Posted on 08/04/2014 1:30:04 PM PDT by Citizen Zed
The Honey and Pollination center brought together a tasting panel of twenty, including trained tasters, beekeepers and food enthusiasts worked for nearly a year together with a sensory scientist to come up with almost 100 descriptors!
Varietal Honey is All the Rage! Learn how to describe your honey tasting experience using the new Honey Flavor Wheel, just published by the Honey and Pollination Center, which gives a huge lexicon to the tastes and aromas we find when tasting honey. The wheel production follows six months of research and development.
This wheel will prove invaluable to those who love honey and want to celebrate its nuances. The front of the colorful wheel has all of the descriptors the back explains how to taste honey and shares four honey profiles so the consumer can get an idea of how to use this innovative product!
Each 8.25 inch full color wheel comes in a mail-ready envelope.
Now available at the Robert Mondavi Institute for Wine and Food Science!
*The Honey Flavor and Aroma Wheel will be available for purchase in the UC Davis Campus Bookstore, online, and in the Downtown Davis Campus Bookstore location.
Don’t they have any honey-flavored honey?
Lactic & Yeasty, Oh My! hehe
I love me sumb bee vomit.
I buy locally to help farmers.
Gave some to friends last year and one thought the honey had gone bad, as it had crystallized the top layer.
I laughed and told him bee honey last longer than twinkies. There is no way for it to go bad.
He said something about maybe trusting it if it had been pasteurized.
I said “What? You don’t think the bees thought of that? The queen bee doesn’t want it pastuerize, she’s comfortable with it reaching her breasts...”.
Bah dah Bing!!!
“Folks, I’m in town for a limited engagement and the tip jar is right over here”

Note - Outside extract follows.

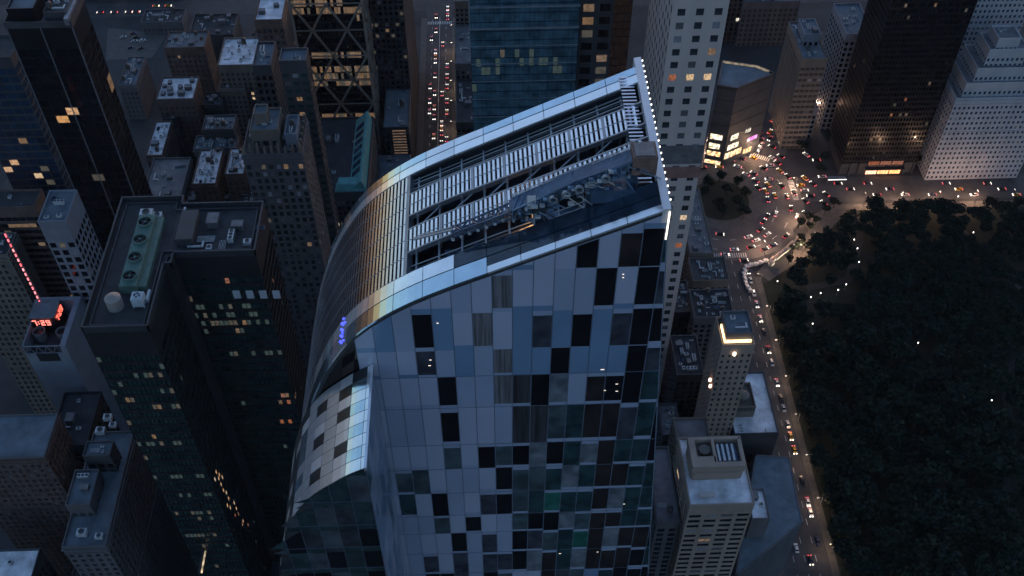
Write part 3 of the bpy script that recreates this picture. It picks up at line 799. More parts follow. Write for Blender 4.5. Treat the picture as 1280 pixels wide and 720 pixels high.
# ------------------------------------------------------------------ window cleaning crane on the roof
def rp(px, py, h):
    d = ray(px, py); lo, hi = 60., 500.
    for _ in range(50):
        m_ = (lo+hi)/2
        if CAMZ+d[2]*m_-zx(d[0]*m_)-h > 0: lo = m_
        else: hi = m_
    return Vector((d[0]*lo, d[1]*lo, CAMZ+d[2]*lo))
A_ = rp(566, 290, 2.5); B_ = rp(640, 262, 3.6); C_ = rp(720, 226, 4.6); D_ = rp(803, 197, 5.0)
cr = thing('window_cleaning_crane', 'blue steel maintenance crane lying along the open roof of the curved skyscraper', 'crane', (A_.x, A_.y, A_.z-2))
o = tuple(cr.location)
bm_ = MB(o)
def taper(a, b, wa, wb, ha, hb, m=0):
    d = (b-a).normalized(); r_ = d.cross(Vector((0, 0, 1))).normalized(); u = r_.cross(d)
    bm_.hexa([a-r_*wa-u*ha, a+r_*wa-u*ha, b+r_*wb-u*hb, b-r_*wb-u*hb, a-r_*wa+u*ha, a+r_*wa+u*ha, b+r_*wb+u*hb, b-r_*wb+u*hb], m)
taper(B_, C_, 1.3, 1.7, 1.0, 1.35); taper(C_, D_, 1.7, 1.5, 1.35, 1.2)
for k in range(8):
    p = B_.lerp(C_, (k+.5)/8)-Vector((0, 1.55, 0)); bm_.cyl((p.x, p.z+.1), .34, p.y-.12, p.y+.2, 10, 1, axis='y')
for k in range(5):
    p = C_.lerp(D_, (k+.5)/5)-Vector((0, 1.68, 0)); bm_.cyl((p.x, p.z), .4, p.y-.12, p.y+.2, 10, 1, axis='y')
for a_, b_ in ((B_, C_), (C_, D_)):
    for sy_, sz_ in ((-1.5, 1.2), (-1.5, -1.2), (1.5, 1.2)): bm_.bar(a_+Vector((0, sy_, sz_)), b_+Vector((0, sy_, sz_)), .22, .22, 2)
    for k in range(9):
        p = a_.lerp(b_, k/9); q = a_.lerp(b_, (k+1)/9); bm_.bar(p+Vector((0, -1.62, 1.2)), p+Vector((0, -1.62, -1.2)), .16, .16, 2)
        bm_.bar(p+Vector((0, -1.66, 1.1 if k % 2 else -1.1)), q+Vector((0, -1.66, -1.1 if k % 2 else 1.1)), .12, .12, 2); bm_.bar(p+Vector((0, -1.4, 1.34)), q+Vector((0, 1.4, 1.34)), .14, .14, 2)
for k in range(70):
    p = B_.lerp(D_, rr.random())+Vector((0, rr.uniform(-2.3, -1.5), rr.uniform(-2.2, 1.5))); s_ = rr.uniform(.12, .42)
    bm_.box(p.x-s_*rr.uniform(.8, 2.4), p.x+s_, p.y-.3, p.y+.3, p.z-s_*.7, p.z+s_*.7, rr.choice([0, 1, 1, 2, 3]))
for k in range(14):
    p = B_.lerp(D_, rr.random()); bm_.bar(p+Vector((0, -1.9, rr.uniform(-1.2, 1))), p+Vector((rr.uniform(2, 5), rr.uniform(-2.6, -1.6), rr.uniform(-4, -1))), .16, .16, rr.choice([1, 2, 3]))
bm_.build('boom', [BEAM, EQ_D, mat('boom_edge', (.16, .23, .32), .4, metal=.4), EQ_L], cr)
bm_ = MB(o)   # lattice tip
for sy_ in (-1.1, 1.1):
    for h in (-.9, .7): bm_.bar(A_+Vector((0, sy_*.7, h*.6)), B_+Vector((0, sy_, h)), .3)
n_ = 7
for k in range(n_):
    p, q = A_.lerp(B_, k/n_), A_.lerp(B_, (k+1)/n_); s_ = 1 if k % 2 else -1
    for sy_ in (-.95, .95): bm_.bar(p+Vector((0, sy_, -.7*s_)), q+Vector((0, sy_, .6*s_)), .2)
    bm_.bar(p+Vector((0, -.95, .6)), p+Vector((0, .95, .6)), .2); bm_.bar(p+Vector((0, -.95*s_, .62)), q+Vector((0, .95*s_, .62)), .16)
    bm_.bar(p+Vector((0, -.95, -.7)), p+Vector((0, -.95, .6)), .2)
    bm_.cyl((p.x, p.z-.8), .32, p.y-1.2, p.y-.8, 8, 1, axis='y')
bm_.build('boom_tip', [BEAM, EQ_L], cr)
bm_ = MB(o); bm_.bar(A_+Vector((0, 0, .6)), A_+Vector((-7, 1.0, -2.6)), .35); bm_.bar(A_+Vector((.5, .8, .6)), A_+Vector((-6, 1.6, -2.4)), .25); bm_.build('tip_stay', RAILM, cr)
bm_ = MB(o)   # walkway with hand rails on the far side of the boom
for k in range(34):
    t = k/34; p = B_.lerp(D_, t)+Vector((0, 2.0, 1.1)); q = B_.lerp(D_, (k+.6)/34)+Vector((0, 2.0, 1.1)); bm_.bar(p, q, 1.0, .1)
for oy, oz in ((1.5, 2.1), (2.5, 2.1), (1.5, 1.6)):
    bm_.bar(B_+Vector((0, oy, oz)), D_+Vector((0, oy, oz)), .09)
for k in range(24):
    p = B_.lerp(D_, k/23)
    for oy in (1.5, 2.5): bm_.bar(p+Vector((0, oy, 1.1)), p+Vector((0, oy, 2.15)), .08)
bm_.build('walkway', EQ_L, cr)
for k in range(5):
    p = B_.lerp(D_, .32+.1*k)
    bm_ = MB(o)
    c = (p.x, p.z+.5)
    for i in range(16):
        a, b_ = 2*math.pi*i/16, 2*math.pi*(i+1)/16
        P = lambda q, t, yy: (c[0]+q*math.cos(t), yy, c[1]+q*math.sin(t))
        y0_ = p.y-2.3; y1_ = p.y-1.75
        bm_.hexa([P(.5, a, y0_), P(.78, a, y0_), P(.78, a, y1_), P(.5, a, y1_), P(.5, b_, y0_), P(.78, b_, y0_), P(.78, b_, y1_), P(.5, b_, y1_)])
    bm_.build('cable_reel', RAILM, cr)
bm_ = MB(o); d = D_+Vector((.6, 0, 0)); bm_.box(d.x-2.4, d.x+1.6, d.y-1.9, d.y+2.1, d.z-2.1, d.z+1.6); bm_.box(d.x-2.0, d.x+1.2, d.y-1.5, d.y+1.7, d.z+1.6, d.z+1.75, 1)
bm_.build('counterweight', [mat('rust_brown', (.14, .09, .075), .7, var=.35, scale=.5), EQ_M], cr)
bm_ = MB(o)
for t in (.22, .62, .93):
    p = B_.lerp(D_, t)
    bm_.box(p.x-.7, p.x+.7, p.y-.7, p.y+.7, zx(p.x)-WD, p.z-1.0)
    bm_.bar((p.x+3, p.y-1.0, zx(p.x)-5), (p.x, p.y-.8, p.z-.8), .45)
p = C_.lerp(D_, .55); bm_.box(p.x-3.5, p.x+3.5, p.y-2.8, p.y+.5, p.z-5.2, p.z-2.4)
bm_.build('carriage', BEAM, cr)
bm_ = MB(o); p = B_.lerp(C_, .3); bm_.box(p.x-.7, p.x+.7, p.y-1.6, p.y-1.45, p.z+.3, p.z+2.6); bm_.box(p.x-.6, p.x+.6, p.y-1.75, p.y-1.6, p.z-1.2, p.z+.1); bm_.build('warning_board', mat('board_white', (.55, .56, .58), .6), cr)
bm_ = MB(o)
for k in range(12):
    p = A_.lerp(C_, .2+.065*k); q = p+Vector((rr.uniform(1.5, 3), rr.uniform(-.6, .6), rr.uniform(.2, 1.4))); bm_.bar(p+Vector((0, -1.3, .6)), q+Vector((0, -.6, .9)), .1)
bm_.build('cable', EQ_L, cr)
# ------------------------------------------------------------------ buildings on the left (south) side
def B(name, label, cat, nl, nr, fr, z, *a, **k): return bldg(name, label, cat, rect(nl, nr, fr, z), z, *a, **k)
def addbox(root, name, bx, z0, z1, m, lip=None):
    b = MB(tuple(root.location)); x0, x1, y0, y1 = bx; b.box(x0, x1, y0, y1, z0, z1)
    o = b.build(name, m, root)
    return o
def addkit(root, k, px, py, z, s=1., rz=0.):
    x, y = at(px, py, z); ox, oy, oz = root.location
    return inst(k, KIT[k], root, (x-ox, y-oy, z-oz), rz, (s, s, s))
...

So if I tasted tupelo honey or buckwheat or clover honey how does this wheel describe what I’ve tasted? What is the link from the honey to the descriptive taste?
I am a beekeeper BTW.
I can see where the Cat Pee honey would be a big seller, for sure. Maybe as a sweetener for that civet-processed coffee.

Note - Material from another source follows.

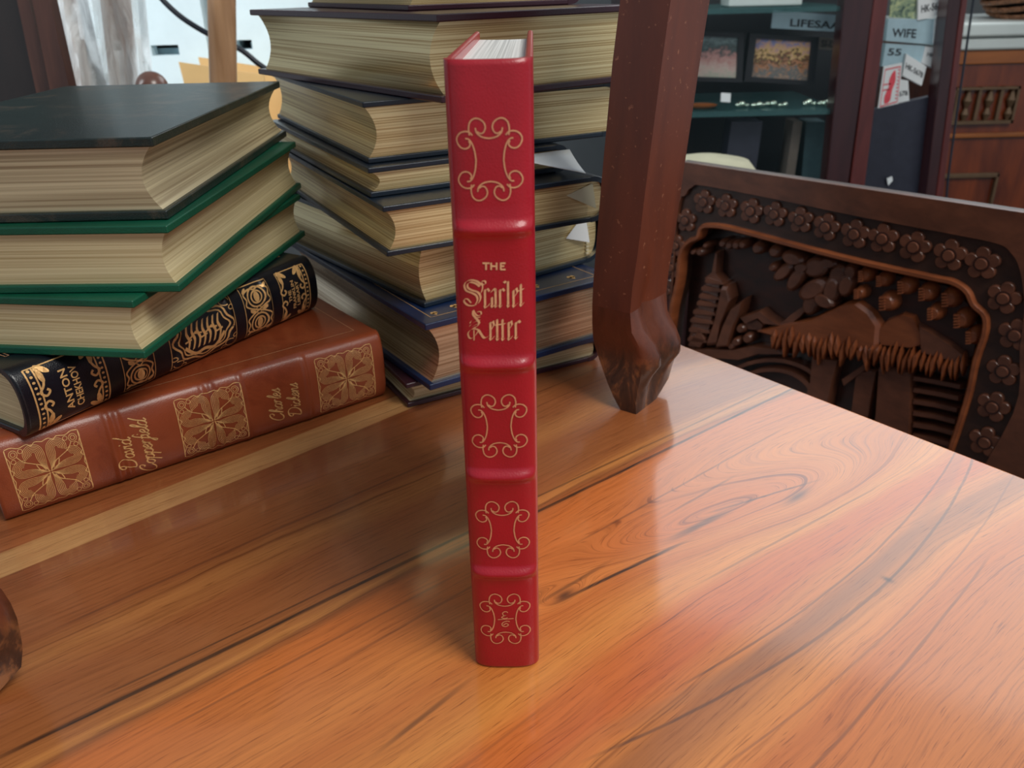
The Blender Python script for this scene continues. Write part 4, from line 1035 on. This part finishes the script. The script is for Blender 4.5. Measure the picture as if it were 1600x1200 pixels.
obj('lower_panel', MB().prism([aty(1362, 172, YC+.04), aty(1475, 146, YC+.04), aty(1445, 420, YC+.04), aty(1325, 420, YC+.04)], (0, .02, 0)), M['slate'], cb)
zs = aty(1200, 172, YC+.02)[2]
obj('glass_shelf', MB().box((xl, YC+.02, zs-.012), (ms-.02, YC+.34, zs)), M['shelfglass'], cb, label='green-edged glass shelf')
zs0 = aty(1200, 12, YC+.02)[2]
obj('glass_shelf', MB().box((xl, YC+.02, zs0-.010), (ms-.02, YC+.34, zs0)), M['shelfglass'], cb, label='upper glass shelf')
obj('glass_pane', MB().box((xl, YC+.012, -.36), (ms-.01, YC+.016, .55)), M['glass'], cb, label='clear front glass')
# things on the shelf
def card(name, px, Y, mat, label, cat, group=None, d=.003):
    return single(name, MB().prism([aty(x, y, Y) for x, y in px], (0, d, 0)), mat, label, cat, group)
def framed(px, bd, Y, pm, label):
    q = [aty(x, y, Y) for x, y in px]; c = sum(q)/4
    t = thing('framed_picture', label, 'picture frame', (float(c[0]), Y, float(min(p[2] for p in q))), absolute=True, group='framed pictures on the glass shelf')
    mb = MB(); inn = [c+(p-c)*bd for p in q]
    for i in range(4):
        j = (i+1) % 4; mb.prism([q[i], q[j], inn[j], inn[i]], (0, .02, 0))
    obj('frame', mb, M['dark'], t)
    o = obj('picture', MB().prism([p+[0, .006, 0] for p in inn], (0, .006, 0)), pm, t, off=(float(c[0]), float(c[1]), float(c[2]))); o.location = (float(c[0])-t['_abs'][0], float(c[1])-t['_abs'][1], float(c[2])-t['_abs'][2])
framed([(1172, 52), (1280, 58), (1272, 134), (1163, 127)], .80, YC+.12, M['pic1'], 'small dark-framed colourful picture of a reclining scene on the glass shelf')
framed([(1062, 48), (1163, 52), (1160, 129), (1058, 126)], .82, YC+.12, M['pic2'], 'dark-framed misty landscape picture half hidden by the stand leg')
def on_card(pts_txt, quad, Y, mat, parent):
    """lettering strokes given in the card's own 0..1 frame"""
    q = [aty(x, y, Y) for x, y in quad]
    f = lambda u, v: tuple((q[0]*(1-u)*(1-v)+q[1]*u*(1-v)+q[2]*u*v+q[3]*(1-u)*v)+np.array([0, -.0006, 0]))
    mb = MB()
    for (t_, cu, cv, h, ws) in pts_txt:
        v_, f_ = text_mesh(t_); mx = (min(p[0] for p in v_)+max(p[0] for p in v_))/2; my = (min(p[1] for p in v_)+max(p[1] for p in v_))/2; wd_ = max(p[0] for p in v_)-min(p[0] for p in v_)
        mb.add([f(cu+(p[0]-mx)/wd_*ws, cv-(p[1]-my)/.7*h) for p in v_], f_)
    c = parent.location; o = obj('lettering', mb, mat, off=(c[0], c[1], c[2]-T0)); o.parent = parent; return o
q = [(1208, 16), (1318, 24), (1314, 50), (1205, 44)]
o = card('name_card', q, YC+.10, M['paper_blue'], 'grey-blue label strip lettered LIFESAA above the framed pictures', 'card'); on_card([('LIFESAA', .62, .62, .42, .72)], q, YC+.10, M['ink'], o)
q = [(1281, 58), (1312, 61), (1310, 79), (1279, 77)]
o = card('price_card', q, YC+.12, M['taupe'], 'small grey price card right of the colourful picture', 'card'); on_card([('SI-IX', .5, .5, .55, .8)], q, YC+.12, M['dark'], o)
card('price_tag', [(1127, 145), (1142, 146), (1141, 160), (1126, 159)], YC+.015, M['paper'], 'tiny white price tag on the edge of the glass shelf', 'tag', d=.002)
def trinket(pxs, Y, mat, name, label, r=.006):
    mb = MB()
    for (x, y, k) in pxs:
        p = aty(x, y, Y); R_ = r*k; mb.lathe((p[0], p[1], p[2]), [(R_*math.sin(a), -R_*.7*math.cos(a)) for a in np.linspace(.05, math.pi-.05, 8)], 12)
    return single(name, mb, mat, label, 'jewellery', smooth=True)
def bead(cx, Y, label, n, wd):
    zb = zs; mb = MB()
    for k in range(n):
        p = aty(cx+(k/(n-1)-.5)*wd, 150, Y); rr_ = .007+.002*math.sin(k*2.1); mb.lathe((p[0], Y+.01*math.sin(k*1.3), zb+rr_*.8), [(rr_*math.sin(a), -rr_*.8*math.cos(a)) for a in np.linspace(.05, math.pi-.05, 8)], 12)
    return single('silver_bracelet', mb, M['chrome'], label, 'bracelet', 'silver bracelets on the glass shelf', smooth=True)
bead(1190, YC+.07, 'silver bead bracelet below the colourful framed picture', 10, 72)
bead(1285, YC+.07, 'brighter silver bracelet at the right end of the glass shelf', 8, 52)
p = aty(1098, 150, YC+.07); single('brass_dish', MB().lathe((p[0], YC+.07, zs), [(.012, 0), (.03, .004), (.034, .008), (.028, .006), (.004, .003)], 20), M['side_lt'], 'low orange-brown dish at the left of the glass shelf', 'dish', smooth=True)
q = aty(1150, 0, YC+.1); single('glass_dish', MB().box((q[0]-.02, YC+.08, zs0+.001), (q[0]+.14, YC+.16, zs0+.03)), M['marble'], 'pale glass box on the upper shelf at the top edge', 'box', bevel=.004)
# upright folders behind the lower glass
area('cabinet_light', ((xl+ms)/2, YC+.18, .53), ((xl+ms)/2, YC+.18, 0), .5, .2, 1.6, (.9, 1, .98))
for xa, xb, xc, xd, mat, lab, Y in ((1143, 1192, 1130, 1178, M['slate'], 'slate grey folder standing in the lower part of the display cabinet', YC+.10),
        (1240, 1254, 1226, 1240, M['taupe'], 'narrow taupe folder standing beside the teal folder', YC+.11), (1260, 1290, 1252, 1282, M['teal'], 'teal folder standing behind the lower glass', YC+.12)):
    A, B, C_, D_ = aty(xa, 190, Y), aty(xb, 190, Y), aty(xd, 285, Y), aty(xc, 285, Y)
    D_ = D_+(D_-A)*((-.358-D_[2])/(D_[2]-A[2])); C_ = C_+(C_-B)*((-.358-C_[2])/(C_[2]-B[2]))
    single('upright_folder', MB().prism([A, B, C_, D_], (0, .06, 0)), mat, lab, 'folder', 'folders in the display cabinet')
A, B = aty(1196, 120, YC+.008), aty(1180, 290, YC+.008); 
# boxes and labels piled behind the side glass
YB = YC+.05
def tagbox(px, Y, mat, label, txt=None, name='label_box', group='small labelled boxes in the cabinet', d=.02, ink='ink'):
    o = card(name, px, Y, mat, label, 'box', group, d)
    if txt: on_card(txt, px, Y, M[ink], o)
    return o
tagbox([(1435, -12), (1482, -20), (1478, 22), (1434, 32)], YB, M['paper'], 'white box lettered HK-5678 at the top edge of the pile', [('HK-5678', .5, .62, .26, .78)])
card('flower_card', [(1394, -20), (1438, -20), (1433, 30), (1390, 27)], YB+.01, M['flowercard'], 'green and yellow flowered card beside the topmost white box', 'card')
tagbox([(1388, 30), (1464, 30), (1459, 70), (1384, 64)], YB+.004, M['paper_blue'], 'blue-grey box lettered WIFE in the middle of the pile', [('WIFE', .36, .6, .36, .5)])
tagbox([(1461, 30), (1486, 22), (1474, 74), (1458, 68)], YB, M['paper'], 'white box with small number HK right of the blue-grey box', [('HK-5', .55, .6, .2, .7)])
tagbox([(1384, 68), (1446, 72), (1438, 104), (1378, 104)], YB+.008, M['paper_blue'], 'pale blue box lettered 55 below the blue-grey box', [('55', .26, .35, .3, .34)])
tagbox([(1446, 73), (1468, 75), (1459, 108), (1440, 98)], YB+.004, M['paper'], 'narrow white box with HK mark, dropped behind the tilted one', [('HK', .5, .4, .22, .5)])
tagbox([(1416, 84), (1448, 104), (1440, 134), (1410, 118)], YB-.002, M['paper'], 'tilted white box lettered HK-5678 above the dark panel', [('HK-5678', .5, .5, .26, .85)])
tagbox([(1402, 124), (1419, 126), (1421, 160), (1399, 166)], YB-.001, M['paper'], 'white box lettered 678 behind the red-stamped card', [('678', .55, .55, .2, .7)])
qs = [(1381, 104), (1410, 98), (1404, 163), (1371, 173)]
o = card('stamped_card', qs, YB-.006, M['paper'], 'white card printed with a red figure, lowest in the pile', 'card')
q = [aty(x, y, YB-.006) for x, y in qs]; ff = lambda u, v: tuple((q[0]*(1-u)*(1-v)+q[1]*u*(1-v)+q[2]*u*v+q[3]*(1-u)*v)+np.array([0, -.0006, 0]))
mb = MB(); ribbon(mb, [(.1, .08), (.92, .08), (.92, .92), (.1, .92)], .03, ff, closed=True)
mb.add([ff(*p) for p in catmull([(.5, .2), (.66, .15), (.72, .4), (.6, .6), (.55, .85), (.3, .88), (.25, .7), (.4, .5), (.38, .35)], 3, True)], [tuple(range(27))])
ribbon(mb, [(.12, .42), (.5, .44)], .03, ff); ribbon(mb, [(.12, .55), (.45, .56)], .03, ff)
for k in range(9): ribbon(mb, [(.80, .14+k*.085), (.88, .16+k*.085)], .03, ff)
c_ = o.location; r_ = obj('red_print', mb, M['ink_red'], off=(c_[0], c_[1], c_[2]-T0)); r_.parent = o
tagbox([(1386, 279), (1394, 276), (1395, 282), (1388, 290)], YC+.03, M['paper'], 'tiny white scrap stuck on the dark lower panel', None, 'paper_scrap', None, .003)
# cream cushion
c = aty(1103, 268, 1.42)
mb = MB(); mb.lathe((0, 0, 0), [(.02, -.03), (.07, -.022), (.085, 0), (.07, .018), (.03, .026), (.002, .028)], 24)
mb.v = [(v[0]*1.0+c[0], v[1]*.9+1.42, v[2]+c[2]) for v in mb.v]
t = thing('stool', 'stool with a cream cushion peeping above the carved chair back', 'stool', (float(c[0]), 1.42, -T0), absolute=True)
obj('cushion', mb, M['cream'], t, smooth=True)
obj('stem', MB().tube([(c[0], 1.42, -T0+.02), (c[0], 1.42, c[2]-.029)], .02, 14), M['cab'], t, smooth=True); obj('base', MB().lathe((c[0], 1.42, -T0), [(.13, 0), (.13, .015), (.03, .03)], 24), M['cab'], t)

# ------------------------------------------------------------------ sideboard and basket, far right
YS = 2.25
sb = thing('carved_sideboard', 'red-brown carved sideboard with a white marble top at the right', 'sideboard', (1.35, YS+.2, -T0), absolute=True)
sx0, sx1 = aty(1492, 80, YS)[0], aty(1492, 80, YS)[0]+.9
zt = aty(1560, 78, YS)[2]; zm = aty(1560, 34, YS)[2]
obj('marble_top', MB().box((sx0-.012, YS-.02, zt+(zm-zt)*.48), (sx1, YS+.45, zm)), M['marble'], sb, bevel=.008, label='thick white marble top')
obj('marble_moulding', MB().box((sx0-.002, YS-.01, zt), (sx1, YS+.45, zt+(zm-zt)*.46)), M['marble'], sb, bevel=.008)
z2 = aty(1560, 100, YS)[2]
obj('frieze', MB().box((sx0, YS, z2), (sx1, YS+.44, zt)), M['side_lt'], sb, bevel=.003)
obj('body', MB().box((sx0+.008, YS+.008, -T0), (sx1-.01, YS+.44, z2)), M['side'], sb)
zz = aty(1530, 208, YS)[2]
obj('drawer_rail', MB().box((sx0+.006, YS-.004, zz-.012), (sx1, YS+.01, zz)), M['side_lt'], sb, bevel=.003)
def lattice(tl, br, nm):
    A, B = aty(*tl, YS), aty(*br, YS); x0, x1, z1_, z0_ = A[0], B[0], A[2], B[2]; mb = MB()
    for b in (((x0, YS-.008, z0_), (x1, YS+.008, z0_+.008)), ((x0, YS-.008, z1_-.006), (x1, YS+.008, z1_)), ((x1-.006, YS-.008, z0_), (x1, YS+.008, z1_)), ((x0, YS-.008, z0_), (x0+.006, YS+.008, z1_))): mb.box(*b)
    n_ = 6
    for k in range(n_):
        xc = x0+(k+.5)*(x1-x0)/n_
        if k % 2: mb.lathe((xc, YS, z0_+.008), [(.004, 0), (.010, (z1_-z0_)*.18), (.004, (z1_-z0_)*.34), (.011, (z1_-z0_)*.55), (.004, (z1_-z0_)*.78), (.007, (z1_-z0_)*.9)], 10)
        else: mb.box((xc-.004, YS-.004, z0_), (xc+.004, YS+.008, z1_))
    return obj(nm, mb, M['bronze'], sb, label='dull bronze pierced carving')
lattice((1490, 137), (1580, 192), 'carved_panel')
mb = MB(); A, B = aty(1474, 272, YS), aty(1548, 330, YS)
mb.box((A[0], YS-.004, A[2]-.012), (B[0], YS+.01, A[2])); mb.box((B[0]-.008, YS-.004, B[2]), (B[0], YS+.01, A[2])); obj('panel_moulding', mb, M['bronze'], sb, bevel=.002)
# basket
bx = aty(1625, 30, YS+.15); zb = zm; R0 = bx[0]-aty(1536, 30, YS+.15)[0]
bk_ = thing('wicker_basket', 'brown woven wicker basket on the white marble top', 'basket', (float(bx[0]), YS+.15, float(zb)), absolute=True)
mb = MB()
for k in range(9):
    zc = zb+.010+k*.016; rr_ = R0*(.80+.2*math.sin(min(1, k/5)*math.pi/2)); 
    for ph in (0, math.pi/14):
        mb.tube([(bx[0]+(rr_+.006*math.sin(14*t+ph*14+k*math.pi))*math.cos(t), YS+.15+(rr_+.006*math.sin(14*t+ph*14+k*math.pi))*math.sin(t), zc+.005*math.sin(3*t+k)) for t in np.linspace(0, 2*math.pi, 90)], .0068, 6)
obj('weave', mb, M['wick'], bk_, smooth=True)
obj('lining', MB().lathe((bx[0], YS+.15, zb), [(R0*.7, 0), (R0*.9, .08), (R0*.93, .15), (R0*.88, .15), (R0*.85, .08), (R0*.6, .01)], 32), M['boards_dk'], bk_)
# thin hanging cord in front of the sideboard
cp = [aty(x, y, 1.75) for x, y in ((1532, -60), (1521, 0), (1505, 110), (1492, 200), (1479, 305), (1476, 420))]
cp.append(np.array([cp[-1][0], cp[-1][1], -T0+.003]))
single('hanging_cord', MB().tube(catmull(cp, 4), .0022, 6), M['cable'], 'thin dark cord hanging between the cabinet and the sideboard', 'cord', smooth=True)

for o in bpy.data.objects:
    if '_abs' in o: del o['_abs']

FRBeekeepers unite! Just a hobby beekeeper here with four colonies.
Best honey I ever had was poison oak honey, many years ago in Oregon.
Hmmm. That sounds interesting. Not long ago I was given some kudzu honey. My, what a wonderful surprise. It was super delicious.
Yes, hobbyist bee keeper here as well. There are a few other beekeepers here on FR, perhaps several. No group though that I’m aware of.